Oct 09 2009
Romanian-born author Herta Mueller* has won the Nobel Peace Prize in Literature. A member of Romania's ethnic German minority Mueller was persecuted for her critical depictions of life behind the Iron Curtain. The Nobel committee honored her for work that "with the concentration of poetry and the frankness of prose, depicts the landscape of the dispossessed."
"I am very surprised and still cannot believe it," Mueller said in a statement
released by her publisher in
Germany, where she is widely renowned. "I can't say anything more at the moment."
Mueller, 56, made her debut in 1982 with a collection of short stories titled Niederungen (published in English as Nadirs), depicting the harshness
of life in a small, German-speaking village in Romania.
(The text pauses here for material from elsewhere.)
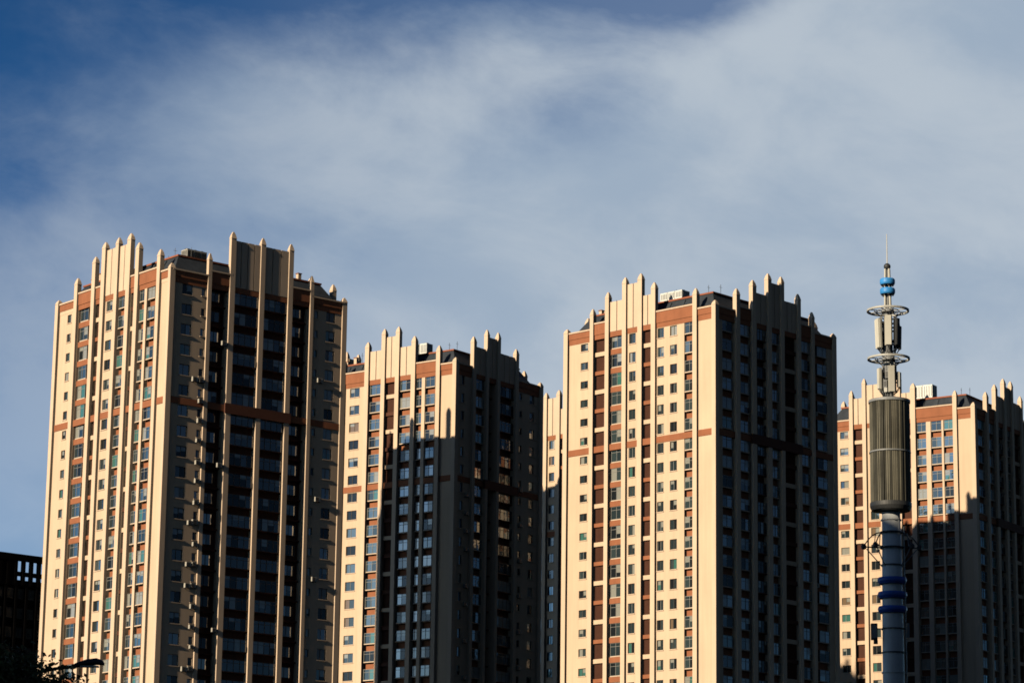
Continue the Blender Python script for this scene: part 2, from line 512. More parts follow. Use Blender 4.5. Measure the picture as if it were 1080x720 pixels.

It was promptly censored by the communist government.
An uncensored version was smuggled into Germany in 1984, where it was published and devoured by readers. That work was followed by Drückender Tango (Oppressive Tango), but she was eventually prohibited from publishing inside her country for her criticism of dictator Nicolae Ceausescu's rule and its feared secret police, the Securitate. Mueller emigrated to Germany with her husband in 1987, two years before Ceausescu was toppled amid the widening communist collapse
across eastern Europe.
Mueller, whose father served in the
Waffen SS during
World War II and whose mother spent five years in a Soviet work camp, is the third European in a row to
win the prize and the 10th German, joining Guenter Grass in 1999 and Heinrich Boell in 1972. She is the 12th woman to win.
"By giving the award to Herta Mueller, who grew up in a German-speaking minority in Romania, (the committee) has recognized an author who refuses to let the
inhumane side of life under communism be forgotten," said Michael Krueger, head
of Mueller's publisher Hanser Verlag.
Most of Mueller's work is in German, but some works have been translated into English, French and Spanish, including The Passport (Der Mensch ist ein großer Fasan auf der Welt), The Land of Green Plums (Herztier),
Traveling on One Leg (Reisende auf einem Bein) and The Appointment (Heute wär ich mir lieber nicht begegnet).
Mueller's latest novel, Atemschaukel (Swinging Breath) is up for this year's German Book Prize, which will be announced Monday.
*The u in Muller's name has an umlaut over it. Because many web and email programs cannot recognize ü many sources transliterate the ü into ue - thus Muller becomes Mueller.